4 Responses to “Attenuators”

  1.   Bethyn Merrick-Nguyenon 29 May 2010 at 8:42 pm

    Honestly, sort of wanted to laugh when I first saw a picture. But you’ve been working hard to convince me otherwise, and I think its starting to work. It sounds like really neat energy harnessing process. And it looks the part too- futuristic, creative and bizarre- rock on water snake. There is little visual pollution from the shore, and minimal impact on the sea floor…its beginning to sound like a perfect technology. Increased efficiency and larger capacity would make this energy technology really awesome. Get going engineers!

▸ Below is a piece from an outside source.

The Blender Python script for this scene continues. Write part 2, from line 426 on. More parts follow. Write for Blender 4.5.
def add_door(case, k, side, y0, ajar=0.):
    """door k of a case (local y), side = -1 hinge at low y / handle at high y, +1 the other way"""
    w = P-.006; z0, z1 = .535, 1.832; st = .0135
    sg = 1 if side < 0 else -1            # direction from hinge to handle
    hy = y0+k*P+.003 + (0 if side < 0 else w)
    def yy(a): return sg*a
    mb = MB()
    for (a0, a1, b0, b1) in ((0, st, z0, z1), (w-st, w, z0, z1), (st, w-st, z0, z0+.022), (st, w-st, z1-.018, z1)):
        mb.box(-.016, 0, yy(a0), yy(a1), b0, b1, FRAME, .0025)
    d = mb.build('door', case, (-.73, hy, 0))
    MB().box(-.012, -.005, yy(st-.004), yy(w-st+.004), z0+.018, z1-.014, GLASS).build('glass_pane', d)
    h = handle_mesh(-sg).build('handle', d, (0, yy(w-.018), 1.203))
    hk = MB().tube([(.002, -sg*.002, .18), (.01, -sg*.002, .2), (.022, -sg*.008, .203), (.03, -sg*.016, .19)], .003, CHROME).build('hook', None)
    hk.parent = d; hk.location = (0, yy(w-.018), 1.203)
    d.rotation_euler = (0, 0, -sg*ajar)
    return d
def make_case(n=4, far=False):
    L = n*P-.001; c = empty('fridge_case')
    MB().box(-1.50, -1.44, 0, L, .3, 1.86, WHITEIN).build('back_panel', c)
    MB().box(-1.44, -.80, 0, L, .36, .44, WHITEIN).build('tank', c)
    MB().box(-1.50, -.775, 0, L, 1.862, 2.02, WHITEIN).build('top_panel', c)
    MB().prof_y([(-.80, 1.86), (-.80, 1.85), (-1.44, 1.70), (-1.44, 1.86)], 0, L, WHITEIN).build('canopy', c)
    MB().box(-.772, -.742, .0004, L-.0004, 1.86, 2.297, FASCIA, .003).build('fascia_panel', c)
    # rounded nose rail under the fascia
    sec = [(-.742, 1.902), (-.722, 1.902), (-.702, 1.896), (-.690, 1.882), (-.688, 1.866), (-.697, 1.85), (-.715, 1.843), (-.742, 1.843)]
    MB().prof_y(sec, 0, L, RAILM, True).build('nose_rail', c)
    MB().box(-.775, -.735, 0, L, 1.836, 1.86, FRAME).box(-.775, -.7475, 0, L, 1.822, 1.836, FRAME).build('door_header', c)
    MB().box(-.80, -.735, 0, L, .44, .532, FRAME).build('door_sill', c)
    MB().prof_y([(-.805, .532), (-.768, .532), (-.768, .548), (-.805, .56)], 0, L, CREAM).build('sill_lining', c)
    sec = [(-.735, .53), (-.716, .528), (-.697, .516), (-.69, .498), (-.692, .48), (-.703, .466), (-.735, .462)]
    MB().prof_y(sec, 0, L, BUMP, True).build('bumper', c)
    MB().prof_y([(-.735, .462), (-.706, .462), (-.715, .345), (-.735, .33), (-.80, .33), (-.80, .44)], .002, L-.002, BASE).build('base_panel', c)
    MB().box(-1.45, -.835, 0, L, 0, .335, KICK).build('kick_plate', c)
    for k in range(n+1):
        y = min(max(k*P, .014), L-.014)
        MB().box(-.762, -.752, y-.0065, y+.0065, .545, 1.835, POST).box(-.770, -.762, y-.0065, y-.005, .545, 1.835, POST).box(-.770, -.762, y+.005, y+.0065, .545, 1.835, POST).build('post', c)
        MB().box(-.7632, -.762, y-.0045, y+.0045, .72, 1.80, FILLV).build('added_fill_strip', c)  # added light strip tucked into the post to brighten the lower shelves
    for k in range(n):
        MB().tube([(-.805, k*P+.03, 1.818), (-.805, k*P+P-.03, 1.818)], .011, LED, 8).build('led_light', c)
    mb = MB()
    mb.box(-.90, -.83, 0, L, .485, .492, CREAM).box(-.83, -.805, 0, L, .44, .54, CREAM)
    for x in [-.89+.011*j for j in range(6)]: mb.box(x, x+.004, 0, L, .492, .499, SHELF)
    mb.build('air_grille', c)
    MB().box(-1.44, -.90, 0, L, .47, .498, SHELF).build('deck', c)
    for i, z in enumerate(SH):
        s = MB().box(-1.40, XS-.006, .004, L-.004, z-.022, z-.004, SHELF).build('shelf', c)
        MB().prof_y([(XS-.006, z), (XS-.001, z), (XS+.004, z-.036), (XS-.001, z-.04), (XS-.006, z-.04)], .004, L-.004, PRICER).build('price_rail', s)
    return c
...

  2.   mrrosson 31 May 2010 at 4:49 pm

    I am really fascinated by the Pelamis. It harnesses the ocean’s energy by mimicking wave nature. It seems like a very pure process with less environmental impacts than most systems we studied. I especially appreciate the way it can be installed and removed rapidly. My only concern is the use of the working fluid that is pumped through the hydraulic motors. I think I remember this fluid being some type of oil. My questions regarding Pelamis would be:
    How much fluid is used?
    What measures have been installed to prevent leaks?
    What would be done to contain this fluid in the event of a leak?

  3.   elizgon 31 May 2010 at 10:27 pm

    In response to Matt’s comment: good questions! Many of the issues that would be associated with hydraulic fluids have been mitigated in the design of the device. If you go to the environmental impacts page for the Pelamis there is more info on the biodegradable quality of fluids used in the motor.